Chapter 8

Exercise 8.8

8.

Find a formula for the \(n^{th}\) term of the Taylor series of \(f(x)\), centered at \(c\), by finding the coefficients of the first few powers of \(x\) and looking for a pattern.

\(f(x) = \frac{1}{x}\); \(c = 1\)

# Reference: https://www.math.ucla.edu/~anderson/rw1001/library/base/html/curve.html
fct_exp <- function(x){1/x}
curve(fct_exp, from = 0.01, to = 5, type = "l", col = "blue", ylab = "1/x")

Let’s find the first few coefficients.

Each \(\frac{f^{(n)}(c)}{n!}\) is the coefficient in front of each polynomial.

  1. \(f(c) = \frac{1}{1} = 1\) 1st coefficient = 1

  2. \(\frac{f^{(1)}(c)}{1!}(x-c)^1\)
    find the first derivative
    \(f'(x) = \frac{-1}{x^2}\) coefficient of first degree polynomial = \(\frac{-1/x^2}{1!} = -\frac{1}{x^2}\)
    plug \(c = 1\); \(f'(1) = -\frac{1}{1!} = -1\)

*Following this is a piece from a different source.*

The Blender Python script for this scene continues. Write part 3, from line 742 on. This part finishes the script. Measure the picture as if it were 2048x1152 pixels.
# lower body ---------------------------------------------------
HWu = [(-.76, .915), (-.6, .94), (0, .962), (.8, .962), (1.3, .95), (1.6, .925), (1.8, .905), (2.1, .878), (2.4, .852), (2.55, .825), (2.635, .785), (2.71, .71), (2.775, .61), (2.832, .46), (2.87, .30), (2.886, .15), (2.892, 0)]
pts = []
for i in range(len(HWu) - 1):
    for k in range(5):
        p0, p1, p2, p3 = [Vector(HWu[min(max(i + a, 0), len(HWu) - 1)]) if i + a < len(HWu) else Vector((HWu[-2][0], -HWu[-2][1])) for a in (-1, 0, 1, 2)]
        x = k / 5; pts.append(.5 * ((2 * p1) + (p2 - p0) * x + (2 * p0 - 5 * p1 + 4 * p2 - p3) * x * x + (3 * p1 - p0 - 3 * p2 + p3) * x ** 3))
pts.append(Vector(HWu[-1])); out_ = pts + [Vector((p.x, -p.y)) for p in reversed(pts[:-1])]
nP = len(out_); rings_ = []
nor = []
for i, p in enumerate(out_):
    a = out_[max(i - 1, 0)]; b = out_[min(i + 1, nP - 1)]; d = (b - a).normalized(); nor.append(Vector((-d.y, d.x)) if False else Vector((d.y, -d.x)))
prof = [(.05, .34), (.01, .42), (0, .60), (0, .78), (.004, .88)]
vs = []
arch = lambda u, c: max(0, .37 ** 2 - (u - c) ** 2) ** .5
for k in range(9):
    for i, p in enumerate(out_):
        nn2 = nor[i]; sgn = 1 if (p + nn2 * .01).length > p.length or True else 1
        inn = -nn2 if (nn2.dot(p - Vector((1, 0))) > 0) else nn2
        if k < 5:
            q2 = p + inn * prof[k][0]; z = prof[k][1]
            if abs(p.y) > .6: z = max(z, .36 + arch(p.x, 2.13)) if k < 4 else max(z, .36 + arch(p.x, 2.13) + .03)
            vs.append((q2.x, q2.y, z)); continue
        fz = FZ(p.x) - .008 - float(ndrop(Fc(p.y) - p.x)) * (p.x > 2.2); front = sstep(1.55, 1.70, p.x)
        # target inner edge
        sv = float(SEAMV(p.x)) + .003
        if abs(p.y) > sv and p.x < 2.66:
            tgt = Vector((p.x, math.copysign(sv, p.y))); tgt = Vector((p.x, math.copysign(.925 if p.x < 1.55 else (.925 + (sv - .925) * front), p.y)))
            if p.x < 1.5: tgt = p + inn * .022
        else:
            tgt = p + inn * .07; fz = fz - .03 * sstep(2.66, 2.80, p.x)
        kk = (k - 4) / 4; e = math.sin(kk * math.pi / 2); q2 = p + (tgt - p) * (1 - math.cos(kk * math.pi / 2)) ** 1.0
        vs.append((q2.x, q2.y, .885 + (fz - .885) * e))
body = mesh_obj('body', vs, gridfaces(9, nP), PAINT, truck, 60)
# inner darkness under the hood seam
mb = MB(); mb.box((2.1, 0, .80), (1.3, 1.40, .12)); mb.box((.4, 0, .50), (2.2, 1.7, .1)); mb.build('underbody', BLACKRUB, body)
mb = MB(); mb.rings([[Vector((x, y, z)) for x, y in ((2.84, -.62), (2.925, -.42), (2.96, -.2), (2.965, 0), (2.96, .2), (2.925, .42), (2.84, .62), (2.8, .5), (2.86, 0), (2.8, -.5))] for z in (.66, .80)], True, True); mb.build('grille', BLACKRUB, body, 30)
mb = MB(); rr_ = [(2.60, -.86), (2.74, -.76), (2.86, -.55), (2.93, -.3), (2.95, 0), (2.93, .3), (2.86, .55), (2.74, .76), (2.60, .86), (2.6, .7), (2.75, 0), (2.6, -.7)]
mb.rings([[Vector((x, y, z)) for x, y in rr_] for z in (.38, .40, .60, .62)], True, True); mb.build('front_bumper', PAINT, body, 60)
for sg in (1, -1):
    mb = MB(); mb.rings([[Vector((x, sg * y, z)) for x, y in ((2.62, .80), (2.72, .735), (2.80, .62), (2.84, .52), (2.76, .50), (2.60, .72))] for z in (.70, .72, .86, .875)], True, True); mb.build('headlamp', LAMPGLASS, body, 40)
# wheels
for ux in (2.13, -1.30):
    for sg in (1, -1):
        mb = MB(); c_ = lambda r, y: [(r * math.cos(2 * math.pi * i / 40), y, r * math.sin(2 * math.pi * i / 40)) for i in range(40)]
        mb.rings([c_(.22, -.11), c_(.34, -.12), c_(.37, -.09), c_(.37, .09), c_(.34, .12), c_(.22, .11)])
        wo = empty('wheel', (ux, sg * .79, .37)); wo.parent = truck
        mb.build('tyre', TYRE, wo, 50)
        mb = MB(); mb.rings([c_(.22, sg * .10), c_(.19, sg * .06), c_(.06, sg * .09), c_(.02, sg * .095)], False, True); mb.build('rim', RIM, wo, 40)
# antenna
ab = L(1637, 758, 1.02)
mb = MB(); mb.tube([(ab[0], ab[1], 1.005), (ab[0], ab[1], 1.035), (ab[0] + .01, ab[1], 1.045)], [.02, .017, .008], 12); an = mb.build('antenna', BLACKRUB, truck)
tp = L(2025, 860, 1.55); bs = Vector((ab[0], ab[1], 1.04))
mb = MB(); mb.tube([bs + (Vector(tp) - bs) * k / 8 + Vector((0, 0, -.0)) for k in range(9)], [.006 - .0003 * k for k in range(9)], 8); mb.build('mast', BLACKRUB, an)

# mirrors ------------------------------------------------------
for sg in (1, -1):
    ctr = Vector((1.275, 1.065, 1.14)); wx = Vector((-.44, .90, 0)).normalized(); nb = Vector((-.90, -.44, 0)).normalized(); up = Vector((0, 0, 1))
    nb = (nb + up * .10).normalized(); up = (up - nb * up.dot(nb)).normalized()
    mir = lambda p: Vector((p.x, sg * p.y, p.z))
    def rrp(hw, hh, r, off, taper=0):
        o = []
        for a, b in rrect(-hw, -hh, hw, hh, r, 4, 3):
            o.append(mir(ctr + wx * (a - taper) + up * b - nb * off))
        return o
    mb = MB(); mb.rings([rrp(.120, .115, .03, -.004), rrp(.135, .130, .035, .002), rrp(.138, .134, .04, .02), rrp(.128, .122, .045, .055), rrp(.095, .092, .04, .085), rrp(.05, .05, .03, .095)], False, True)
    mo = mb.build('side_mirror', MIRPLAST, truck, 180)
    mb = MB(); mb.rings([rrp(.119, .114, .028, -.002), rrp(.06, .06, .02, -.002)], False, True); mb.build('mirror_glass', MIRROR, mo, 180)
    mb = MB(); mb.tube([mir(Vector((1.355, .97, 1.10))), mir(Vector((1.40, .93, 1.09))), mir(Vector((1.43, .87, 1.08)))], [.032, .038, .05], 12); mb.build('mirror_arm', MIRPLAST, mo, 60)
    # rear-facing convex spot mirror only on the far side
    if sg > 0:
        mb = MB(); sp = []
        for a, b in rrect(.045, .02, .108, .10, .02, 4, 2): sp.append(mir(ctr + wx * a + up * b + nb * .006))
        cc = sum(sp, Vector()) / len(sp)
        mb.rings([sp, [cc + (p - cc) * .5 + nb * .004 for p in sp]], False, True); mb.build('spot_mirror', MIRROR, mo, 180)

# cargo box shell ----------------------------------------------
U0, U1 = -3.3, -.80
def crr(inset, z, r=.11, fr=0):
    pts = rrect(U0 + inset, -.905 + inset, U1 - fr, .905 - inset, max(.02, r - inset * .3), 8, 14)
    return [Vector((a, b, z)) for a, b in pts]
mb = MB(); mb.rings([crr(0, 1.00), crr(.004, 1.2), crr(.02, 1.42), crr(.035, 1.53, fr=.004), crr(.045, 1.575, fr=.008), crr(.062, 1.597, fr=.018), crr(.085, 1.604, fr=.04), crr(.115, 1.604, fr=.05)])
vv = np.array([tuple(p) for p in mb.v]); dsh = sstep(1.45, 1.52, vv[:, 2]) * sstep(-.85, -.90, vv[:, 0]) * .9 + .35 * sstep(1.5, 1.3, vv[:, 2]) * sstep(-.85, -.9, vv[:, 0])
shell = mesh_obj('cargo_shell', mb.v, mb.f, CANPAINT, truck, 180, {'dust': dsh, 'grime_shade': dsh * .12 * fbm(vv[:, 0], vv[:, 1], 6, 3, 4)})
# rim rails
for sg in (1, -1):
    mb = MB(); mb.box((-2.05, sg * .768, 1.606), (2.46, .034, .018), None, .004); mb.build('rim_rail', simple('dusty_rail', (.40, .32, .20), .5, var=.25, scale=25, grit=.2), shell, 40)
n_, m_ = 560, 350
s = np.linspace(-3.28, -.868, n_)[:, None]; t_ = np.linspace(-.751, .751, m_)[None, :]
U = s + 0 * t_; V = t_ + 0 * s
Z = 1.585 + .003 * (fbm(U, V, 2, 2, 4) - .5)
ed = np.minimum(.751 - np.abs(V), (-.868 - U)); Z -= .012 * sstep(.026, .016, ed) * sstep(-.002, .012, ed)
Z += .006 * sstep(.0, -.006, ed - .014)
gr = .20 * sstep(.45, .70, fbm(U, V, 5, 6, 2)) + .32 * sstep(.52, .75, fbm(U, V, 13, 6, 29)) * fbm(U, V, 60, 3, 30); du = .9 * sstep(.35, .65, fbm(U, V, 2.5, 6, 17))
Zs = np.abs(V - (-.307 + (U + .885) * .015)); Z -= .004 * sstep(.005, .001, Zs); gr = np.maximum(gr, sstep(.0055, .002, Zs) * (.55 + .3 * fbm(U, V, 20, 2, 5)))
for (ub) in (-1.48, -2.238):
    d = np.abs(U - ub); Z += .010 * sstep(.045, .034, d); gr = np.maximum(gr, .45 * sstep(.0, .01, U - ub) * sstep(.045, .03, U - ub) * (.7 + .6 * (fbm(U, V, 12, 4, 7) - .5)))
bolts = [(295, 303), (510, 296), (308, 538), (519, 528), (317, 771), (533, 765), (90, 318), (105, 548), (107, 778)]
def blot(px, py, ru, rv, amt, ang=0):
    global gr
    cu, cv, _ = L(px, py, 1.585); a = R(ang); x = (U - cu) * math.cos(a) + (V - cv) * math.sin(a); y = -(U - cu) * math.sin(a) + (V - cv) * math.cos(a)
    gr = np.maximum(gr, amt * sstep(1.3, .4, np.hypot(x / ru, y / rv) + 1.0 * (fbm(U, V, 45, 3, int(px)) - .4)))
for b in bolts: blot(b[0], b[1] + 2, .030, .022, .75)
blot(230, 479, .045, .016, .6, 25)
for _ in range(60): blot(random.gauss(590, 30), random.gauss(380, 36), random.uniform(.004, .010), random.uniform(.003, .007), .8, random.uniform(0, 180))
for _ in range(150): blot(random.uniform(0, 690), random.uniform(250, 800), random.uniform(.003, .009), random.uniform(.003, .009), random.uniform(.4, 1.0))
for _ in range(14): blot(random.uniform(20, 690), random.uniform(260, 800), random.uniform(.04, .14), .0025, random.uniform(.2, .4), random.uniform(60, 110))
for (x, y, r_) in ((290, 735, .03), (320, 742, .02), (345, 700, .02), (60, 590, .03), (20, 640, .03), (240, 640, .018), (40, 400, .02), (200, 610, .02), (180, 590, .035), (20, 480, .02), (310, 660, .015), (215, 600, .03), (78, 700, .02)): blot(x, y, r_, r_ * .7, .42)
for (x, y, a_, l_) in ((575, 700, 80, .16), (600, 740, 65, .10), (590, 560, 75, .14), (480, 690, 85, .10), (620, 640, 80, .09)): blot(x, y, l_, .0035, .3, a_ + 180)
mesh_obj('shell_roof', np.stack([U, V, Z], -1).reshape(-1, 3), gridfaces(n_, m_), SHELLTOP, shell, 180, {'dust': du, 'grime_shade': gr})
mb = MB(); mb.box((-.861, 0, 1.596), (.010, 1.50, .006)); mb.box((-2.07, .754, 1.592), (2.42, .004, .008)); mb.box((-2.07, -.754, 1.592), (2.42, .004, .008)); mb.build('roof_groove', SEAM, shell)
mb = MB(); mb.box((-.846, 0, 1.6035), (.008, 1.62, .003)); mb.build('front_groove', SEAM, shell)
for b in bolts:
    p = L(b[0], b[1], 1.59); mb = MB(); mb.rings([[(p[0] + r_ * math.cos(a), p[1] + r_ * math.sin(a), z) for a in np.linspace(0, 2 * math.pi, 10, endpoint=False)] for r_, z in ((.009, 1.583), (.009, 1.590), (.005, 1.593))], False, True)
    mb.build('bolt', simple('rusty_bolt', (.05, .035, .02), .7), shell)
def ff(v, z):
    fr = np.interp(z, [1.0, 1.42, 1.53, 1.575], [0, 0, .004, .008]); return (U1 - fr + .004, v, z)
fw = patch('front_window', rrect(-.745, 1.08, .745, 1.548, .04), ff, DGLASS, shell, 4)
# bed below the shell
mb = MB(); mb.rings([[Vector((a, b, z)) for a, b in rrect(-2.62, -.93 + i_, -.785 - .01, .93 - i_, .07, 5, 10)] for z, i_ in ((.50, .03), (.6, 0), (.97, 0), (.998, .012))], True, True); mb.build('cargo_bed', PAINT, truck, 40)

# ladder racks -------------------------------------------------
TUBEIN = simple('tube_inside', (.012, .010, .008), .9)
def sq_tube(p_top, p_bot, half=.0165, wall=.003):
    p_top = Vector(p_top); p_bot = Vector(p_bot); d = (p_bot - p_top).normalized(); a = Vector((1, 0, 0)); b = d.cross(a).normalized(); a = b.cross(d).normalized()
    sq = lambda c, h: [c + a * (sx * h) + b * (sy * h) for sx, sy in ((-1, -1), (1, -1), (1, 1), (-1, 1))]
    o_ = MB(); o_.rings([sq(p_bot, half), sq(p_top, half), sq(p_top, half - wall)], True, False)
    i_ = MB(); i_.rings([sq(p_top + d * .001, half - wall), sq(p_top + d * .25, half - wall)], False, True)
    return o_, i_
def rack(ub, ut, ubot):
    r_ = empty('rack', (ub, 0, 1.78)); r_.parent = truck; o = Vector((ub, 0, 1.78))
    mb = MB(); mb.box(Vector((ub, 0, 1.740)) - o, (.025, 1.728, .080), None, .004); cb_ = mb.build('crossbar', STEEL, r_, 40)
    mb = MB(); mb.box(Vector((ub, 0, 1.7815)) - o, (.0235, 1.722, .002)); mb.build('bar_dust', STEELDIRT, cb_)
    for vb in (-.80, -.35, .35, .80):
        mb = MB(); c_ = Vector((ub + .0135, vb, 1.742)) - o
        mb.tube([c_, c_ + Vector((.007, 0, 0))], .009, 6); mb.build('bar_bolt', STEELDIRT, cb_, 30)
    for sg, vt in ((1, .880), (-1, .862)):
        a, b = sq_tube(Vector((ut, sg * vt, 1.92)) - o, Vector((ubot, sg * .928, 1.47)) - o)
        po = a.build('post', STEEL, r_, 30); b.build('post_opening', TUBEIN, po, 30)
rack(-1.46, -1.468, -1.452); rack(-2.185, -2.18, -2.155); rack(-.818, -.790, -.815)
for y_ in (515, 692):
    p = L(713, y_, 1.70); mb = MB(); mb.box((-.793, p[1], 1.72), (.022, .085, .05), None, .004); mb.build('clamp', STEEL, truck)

  3. \(\frac{f^2(c)}{2!}(x-c)^2\) find the second derivative
    \(f''(x) = \frac{2}{x^3}\) coefficient of second degree polynomial = \(\frac{2/x^3}{2!} = \frac{1}{x^3}\)
    plug \(c = 1\); \(f''(1) = \frac{1}{1^3} = 1\)

  4. \(\frac{f^3(c)}{3!}(x-c)^3\)
    find the third derivative
    \(f'''(x) = \frac{-6}{x^4}\) coefficient of third degree polynomial = \(\frac{-6/x^4}{3!} =-\frac{1}{x^4}\)
    plug \(c = 1\); \(f'''(1) = \frac{-1}{1^4} = -1\)

As it appears, the formula for the Taylor polynomial look like

\(P(x)=1−(x−c)+(x−c)^2−(x−c)^3+...\)

Formula after plugging c=1,

\(P(x)=1−(x−1)+(x−1)^2−(x−1)^3+...\)

Can be generalized for the \(n^{th}\) term as follows,

\(P^n(x) = \sum_{n=0}^{\infty}(-1)^n(x-1)^n\)